══ Dataset extract

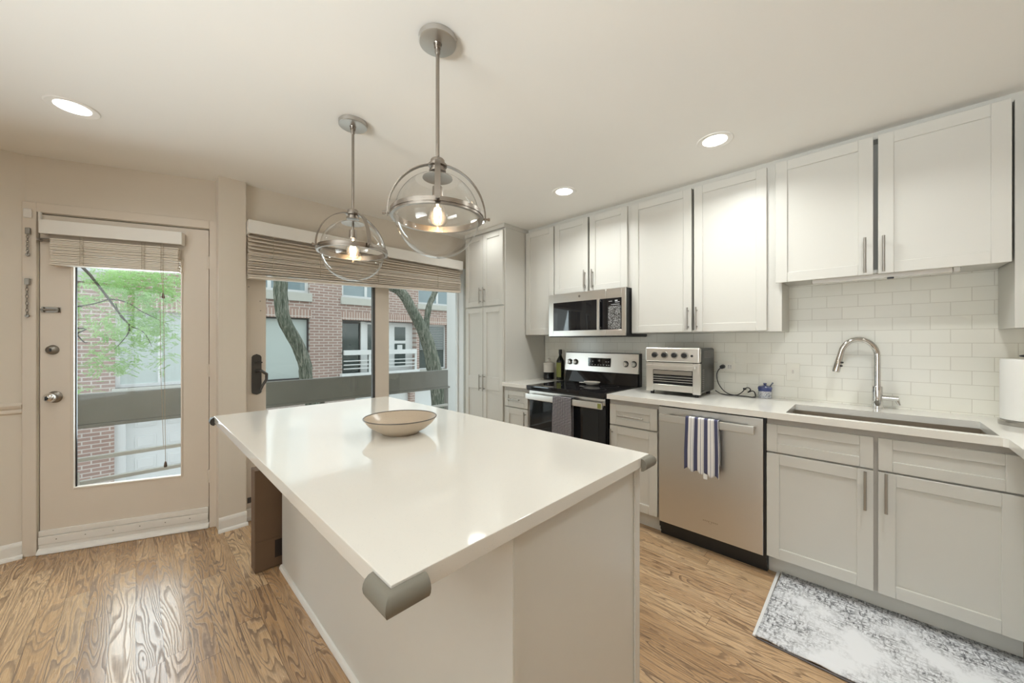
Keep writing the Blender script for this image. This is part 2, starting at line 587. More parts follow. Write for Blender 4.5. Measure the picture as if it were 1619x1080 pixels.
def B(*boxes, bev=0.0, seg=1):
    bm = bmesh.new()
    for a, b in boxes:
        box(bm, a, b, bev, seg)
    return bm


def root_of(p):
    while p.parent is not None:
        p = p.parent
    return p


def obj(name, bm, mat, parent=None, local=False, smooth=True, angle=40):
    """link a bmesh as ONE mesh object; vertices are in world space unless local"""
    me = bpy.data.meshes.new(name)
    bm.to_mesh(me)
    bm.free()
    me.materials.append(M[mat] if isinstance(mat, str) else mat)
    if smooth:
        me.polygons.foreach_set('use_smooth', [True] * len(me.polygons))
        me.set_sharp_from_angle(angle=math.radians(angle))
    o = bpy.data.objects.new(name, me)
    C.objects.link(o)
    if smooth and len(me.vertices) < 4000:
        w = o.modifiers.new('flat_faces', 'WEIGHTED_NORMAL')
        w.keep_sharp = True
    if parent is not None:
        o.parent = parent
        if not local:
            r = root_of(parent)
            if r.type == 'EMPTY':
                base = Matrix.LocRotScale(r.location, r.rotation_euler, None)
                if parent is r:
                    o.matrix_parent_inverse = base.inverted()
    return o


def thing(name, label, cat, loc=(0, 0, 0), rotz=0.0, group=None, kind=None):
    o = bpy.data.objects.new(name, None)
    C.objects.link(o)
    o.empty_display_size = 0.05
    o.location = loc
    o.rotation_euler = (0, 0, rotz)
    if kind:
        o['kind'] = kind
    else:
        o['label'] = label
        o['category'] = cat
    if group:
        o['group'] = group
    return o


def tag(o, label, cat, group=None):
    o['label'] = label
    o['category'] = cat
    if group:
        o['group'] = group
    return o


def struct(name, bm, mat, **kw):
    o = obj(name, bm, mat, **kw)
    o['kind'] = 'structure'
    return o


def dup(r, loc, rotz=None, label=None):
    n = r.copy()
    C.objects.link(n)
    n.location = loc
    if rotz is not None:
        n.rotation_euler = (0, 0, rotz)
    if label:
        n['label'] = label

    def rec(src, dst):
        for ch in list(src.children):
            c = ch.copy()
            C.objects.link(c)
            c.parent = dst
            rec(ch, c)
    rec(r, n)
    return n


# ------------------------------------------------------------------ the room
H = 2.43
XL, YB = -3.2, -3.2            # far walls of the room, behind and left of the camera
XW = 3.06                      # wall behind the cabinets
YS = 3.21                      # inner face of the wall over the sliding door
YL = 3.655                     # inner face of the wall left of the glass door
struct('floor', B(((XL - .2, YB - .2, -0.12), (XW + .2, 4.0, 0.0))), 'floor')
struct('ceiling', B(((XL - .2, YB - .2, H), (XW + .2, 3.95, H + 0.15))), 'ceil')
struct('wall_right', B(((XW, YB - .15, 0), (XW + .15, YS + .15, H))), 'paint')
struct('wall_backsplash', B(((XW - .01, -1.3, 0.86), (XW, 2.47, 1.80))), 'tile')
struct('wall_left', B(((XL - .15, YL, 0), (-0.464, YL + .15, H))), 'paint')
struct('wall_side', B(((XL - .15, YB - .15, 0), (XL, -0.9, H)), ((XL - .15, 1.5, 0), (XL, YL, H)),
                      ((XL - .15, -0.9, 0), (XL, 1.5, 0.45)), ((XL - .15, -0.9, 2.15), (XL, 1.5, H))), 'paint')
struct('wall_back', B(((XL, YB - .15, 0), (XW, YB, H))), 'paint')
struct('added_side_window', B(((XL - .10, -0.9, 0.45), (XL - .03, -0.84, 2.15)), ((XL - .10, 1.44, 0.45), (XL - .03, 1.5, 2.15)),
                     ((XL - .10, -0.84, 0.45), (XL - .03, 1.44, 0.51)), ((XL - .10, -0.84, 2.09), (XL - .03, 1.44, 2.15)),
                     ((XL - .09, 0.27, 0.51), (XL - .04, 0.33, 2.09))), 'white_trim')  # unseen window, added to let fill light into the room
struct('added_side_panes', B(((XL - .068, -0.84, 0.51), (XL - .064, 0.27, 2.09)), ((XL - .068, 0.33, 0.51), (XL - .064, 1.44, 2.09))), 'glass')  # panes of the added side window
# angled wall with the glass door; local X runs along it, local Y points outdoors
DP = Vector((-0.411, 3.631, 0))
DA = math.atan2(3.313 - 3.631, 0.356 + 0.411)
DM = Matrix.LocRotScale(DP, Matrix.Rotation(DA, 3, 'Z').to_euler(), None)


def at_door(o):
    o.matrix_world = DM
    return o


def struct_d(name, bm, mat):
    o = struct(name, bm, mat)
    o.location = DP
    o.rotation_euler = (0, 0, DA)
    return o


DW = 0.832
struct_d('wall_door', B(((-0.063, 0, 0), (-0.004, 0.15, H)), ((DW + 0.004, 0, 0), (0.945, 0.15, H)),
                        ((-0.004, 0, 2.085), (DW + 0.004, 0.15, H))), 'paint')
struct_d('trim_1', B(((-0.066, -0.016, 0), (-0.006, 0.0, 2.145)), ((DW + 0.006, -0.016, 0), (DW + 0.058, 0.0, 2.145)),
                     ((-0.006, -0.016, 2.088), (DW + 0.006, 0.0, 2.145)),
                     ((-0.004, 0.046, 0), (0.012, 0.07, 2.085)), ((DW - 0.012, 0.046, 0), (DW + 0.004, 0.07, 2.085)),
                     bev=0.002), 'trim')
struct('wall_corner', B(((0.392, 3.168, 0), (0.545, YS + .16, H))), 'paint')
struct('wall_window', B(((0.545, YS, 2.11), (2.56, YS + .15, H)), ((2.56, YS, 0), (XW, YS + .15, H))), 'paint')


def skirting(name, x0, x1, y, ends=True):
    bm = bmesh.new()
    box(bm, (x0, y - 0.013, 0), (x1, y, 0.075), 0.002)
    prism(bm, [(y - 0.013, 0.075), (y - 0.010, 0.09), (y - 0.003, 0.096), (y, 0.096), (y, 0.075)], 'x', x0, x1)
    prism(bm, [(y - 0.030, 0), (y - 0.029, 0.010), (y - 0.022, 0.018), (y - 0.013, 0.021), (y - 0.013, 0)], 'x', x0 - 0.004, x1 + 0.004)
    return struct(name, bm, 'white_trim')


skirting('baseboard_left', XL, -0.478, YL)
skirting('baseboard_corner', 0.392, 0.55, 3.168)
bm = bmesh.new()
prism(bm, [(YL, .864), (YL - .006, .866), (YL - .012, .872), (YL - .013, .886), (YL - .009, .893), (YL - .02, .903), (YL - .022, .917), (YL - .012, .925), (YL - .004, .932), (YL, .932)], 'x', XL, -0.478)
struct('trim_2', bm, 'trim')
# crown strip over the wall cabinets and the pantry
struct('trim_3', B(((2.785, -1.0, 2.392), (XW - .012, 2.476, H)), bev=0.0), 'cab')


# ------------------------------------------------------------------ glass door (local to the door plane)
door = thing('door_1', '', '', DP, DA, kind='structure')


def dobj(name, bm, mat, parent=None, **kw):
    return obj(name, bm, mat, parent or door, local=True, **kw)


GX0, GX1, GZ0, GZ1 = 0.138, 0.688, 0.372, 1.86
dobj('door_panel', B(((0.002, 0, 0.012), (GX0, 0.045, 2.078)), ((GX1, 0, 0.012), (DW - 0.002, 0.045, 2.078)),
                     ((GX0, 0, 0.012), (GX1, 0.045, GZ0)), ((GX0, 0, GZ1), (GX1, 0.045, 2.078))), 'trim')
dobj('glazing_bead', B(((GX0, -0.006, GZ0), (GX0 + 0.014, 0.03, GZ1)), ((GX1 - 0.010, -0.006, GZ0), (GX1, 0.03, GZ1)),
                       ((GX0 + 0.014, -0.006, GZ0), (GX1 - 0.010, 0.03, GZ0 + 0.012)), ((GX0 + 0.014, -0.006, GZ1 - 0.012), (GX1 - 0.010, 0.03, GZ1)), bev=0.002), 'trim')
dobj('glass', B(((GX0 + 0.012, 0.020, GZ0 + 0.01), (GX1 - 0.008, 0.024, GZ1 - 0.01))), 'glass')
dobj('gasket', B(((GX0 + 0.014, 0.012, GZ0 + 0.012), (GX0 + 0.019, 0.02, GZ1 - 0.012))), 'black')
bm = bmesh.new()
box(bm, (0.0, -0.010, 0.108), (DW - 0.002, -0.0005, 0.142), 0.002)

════

Omitting all pictures, restate exactly the lines of the material from its start through the line that contains "n['label'] = label".

Keep writing the Blender script for this image. This is part 2, starting at line 587. More parts follow. Write for Blender 4.5. Measure the picture as if it were 1619x1080 pixels.
def B(*boxes, bev=0.0, seg=1):
    bm = bmesh.new()
    for a, b in boxes:
        box(bm, a, b, bev, seg)
    return bm


def root_of(p):
    while p.parent is not None:
        p = p.parent
    return p


def obj(name, bm, mat, parent=None, local=False, smooth=True, angle=40):
    """link a bmesh as ONE mesh object; vertices are in world space unless local"""
    me = bpy.data.meshes.new(name)
    bm.to_mesh(me)
    bm.free()
    me.materials.append(M[mat] if isinstance(mat, str) else mat)
    if smooth:
        me.polygons.foreach_set('use_smooth', [True] * len(me.polygons))
        me.set_sharp_from_angle(angle=math.radians(angle))
    o = bpy.data.objects.new(name, me)
    C.objects.link(o)
    if smooth and len(me.vertices) < 4000:
        w = o.modifiers.new('flat_faces', 'WEIGHTED_NORMAL')
        w.keep_sharp = True
    if parent is not None:
        o.parent = parent
        if not local:
            r = root_of(parent)
            if r.type == 'EMPTY':
                base = Matrix.LocRotScale(r.location, r.rotation_euler, None)
                if parent is r:
                    o.matrix_parent_inverse = base.inverted()
    return o


def thing(name, label, cat, loc=(0, 0, 0), rotz=0.0, group=None, kind=None):
    o = bpy.data.objects.new(name, None)
    C.objects.link(o)
    o.empty_display_size = 0.05
    o.location = loc
    o.rotation_euler = (0, 0, rotz)
    if kind:
        o['kind'] = kind
    else:
        o['label'] = label
        o['category'] = cat
    if group:
        o['group'] = group
    return o


def tag(o, label, cat, group=None):
    o['label'] = label
    o['category'] = cat
    if group:
        o['group'] = group
    return o


def struct(name, bm, mat, **kw):
    o = obj(name, bm, mat, **kw)
    o['kind'] = 'structure'
    return o


def dup(r, loc, rotz=None, label=None):
    n = r.copy()
    C.objects.link(n)
    n.location = loc
    if rotz is not None:
        n.rotation_euler = (0, 0, rotz)
    if label:
        n['label'] = label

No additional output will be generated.